Yusmono mengungkapkan, BKSDA sudah melakukan imbauan, penyuluhan, dan pendampingan kepada masyarakat setiap ada laporan kedatangan gajah.
Ia menjelaskan bahwa pihaknya sudah berkali-kali datang ke lokasi setiap kali menerima laporan dan melakukan penjagaan. Timnya akan kembali ke Lahat jika gajah sudah dinilai menjauh dari lokasi.
“Yang jelas BKSDA terus memantau di situ semaksimal mungkin dan akan turun ke lapangan juga. Tapi kalau secara tiap hari di situ kami masih terkendala dengan keterbatasan anggaran dan anggota.
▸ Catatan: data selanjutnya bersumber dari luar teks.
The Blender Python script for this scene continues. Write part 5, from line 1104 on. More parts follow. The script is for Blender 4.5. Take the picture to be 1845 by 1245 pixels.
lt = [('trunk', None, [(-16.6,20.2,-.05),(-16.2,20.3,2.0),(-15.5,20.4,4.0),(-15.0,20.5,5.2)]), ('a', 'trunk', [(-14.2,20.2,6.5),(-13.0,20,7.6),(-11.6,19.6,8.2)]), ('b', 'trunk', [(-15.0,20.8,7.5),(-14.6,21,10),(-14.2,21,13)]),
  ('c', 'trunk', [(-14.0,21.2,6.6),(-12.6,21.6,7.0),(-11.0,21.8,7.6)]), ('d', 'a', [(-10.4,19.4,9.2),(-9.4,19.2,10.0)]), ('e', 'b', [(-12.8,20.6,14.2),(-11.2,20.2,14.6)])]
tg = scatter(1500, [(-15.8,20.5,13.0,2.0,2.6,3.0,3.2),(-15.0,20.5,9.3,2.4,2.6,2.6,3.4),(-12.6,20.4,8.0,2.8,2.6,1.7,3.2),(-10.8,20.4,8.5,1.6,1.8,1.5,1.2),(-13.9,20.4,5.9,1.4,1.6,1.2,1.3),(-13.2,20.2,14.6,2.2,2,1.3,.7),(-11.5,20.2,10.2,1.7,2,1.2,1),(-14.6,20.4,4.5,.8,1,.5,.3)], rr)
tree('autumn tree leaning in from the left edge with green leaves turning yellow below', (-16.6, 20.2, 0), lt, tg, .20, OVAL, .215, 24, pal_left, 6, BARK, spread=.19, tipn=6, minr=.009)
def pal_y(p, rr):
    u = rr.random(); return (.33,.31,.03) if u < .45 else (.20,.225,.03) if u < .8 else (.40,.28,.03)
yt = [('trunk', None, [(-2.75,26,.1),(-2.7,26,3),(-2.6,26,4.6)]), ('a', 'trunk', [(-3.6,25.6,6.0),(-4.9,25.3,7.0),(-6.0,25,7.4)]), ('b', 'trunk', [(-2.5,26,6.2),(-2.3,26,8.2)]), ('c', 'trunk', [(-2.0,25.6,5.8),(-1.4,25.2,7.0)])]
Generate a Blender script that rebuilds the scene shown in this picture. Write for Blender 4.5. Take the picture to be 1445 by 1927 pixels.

Tetapi kami usahakan untuk turun dan mendampingi masyarakat di situ,” ucapnya.
Menanggapi permintaan warga agar menyelesaikan persoalan gajah, Yusmono mengatakan, jika penyelesaiannya adalah dalam bentuk pemindahan satwa endemik tersebut, perlu ada pertimbangan matang.
“Kalau permintaan masyarakat untuk digiring dan dipindahkan gajahnya ya gimana, itu kan memang habitatnya. Kalau memang mau dipindahkan mau dipindahkan ke lokasi mana. Terus memindahkannya make apa dan apakah mau dibius satu-satu gerombolan gajahnya. Ada pertimbangan-pertimbangan dan kendala yang lain kalau mau memindahkan itu,” tuturnya.
Yusmono mengatakan, diperkirakan gajah akan tetap kembali meski telah digiring keluar, sebab lokasi itu memang merupakan habitat gajah.